Final Word from Monday, September 2, 2019



When Gov. Jiří Rusnok spoke in Aug. 2018 of a "currency shock," the crown had weakened to as low as Kč 26.10 to the euro, which represented a depreciation off the high for the year of about 3%. We wrote at the time that this hardly constituted a "currency shock" and that Rusnok was exaggerating the issue as part of his effort to revalue the crown through interest-rate hikes. Rusnok used the situation at the time to justify a 25-basis-point increase in the CNB's key interest rate, to 1.25%, and he predicted that the higher interest-rate differential with the eurozone would push the crown beyond Kč 25/euro by the beginning of 2019. One year later, the crown is instead close to crossing the Kč 26/euro barrier. Despite a near-doubling of the interest-rate differential with the eurozone, the crown is approaching a post-devaluation record low. And the global trend is toward lower interest rates, which spells double trouble for the crown. A real "currency shock" could now be on the horizon. [ Czech Republic Great Devaluation VDČK Czech National Bank ECB European Central Bank ]

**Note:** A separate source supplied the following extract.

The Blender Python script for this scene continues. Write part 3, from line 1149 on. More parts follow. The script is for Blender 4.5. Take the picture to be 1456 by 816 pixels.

Glossary of difficult words


to revalue - to increase the value of (a currency) in relation to other currencies;

hike - a sharp increase, esp. in price or cost;

basis point - one hundredth of one percentage point (used chiefly in expressing differences of interest rates);

interest-rate differential - the gap in interest rates between two similar interest-bearing assets;

double trouble - twice the usual amount of difficulty (in this case, not only a weaker crown, but also lower interest rates, which discourage purchases of crowns).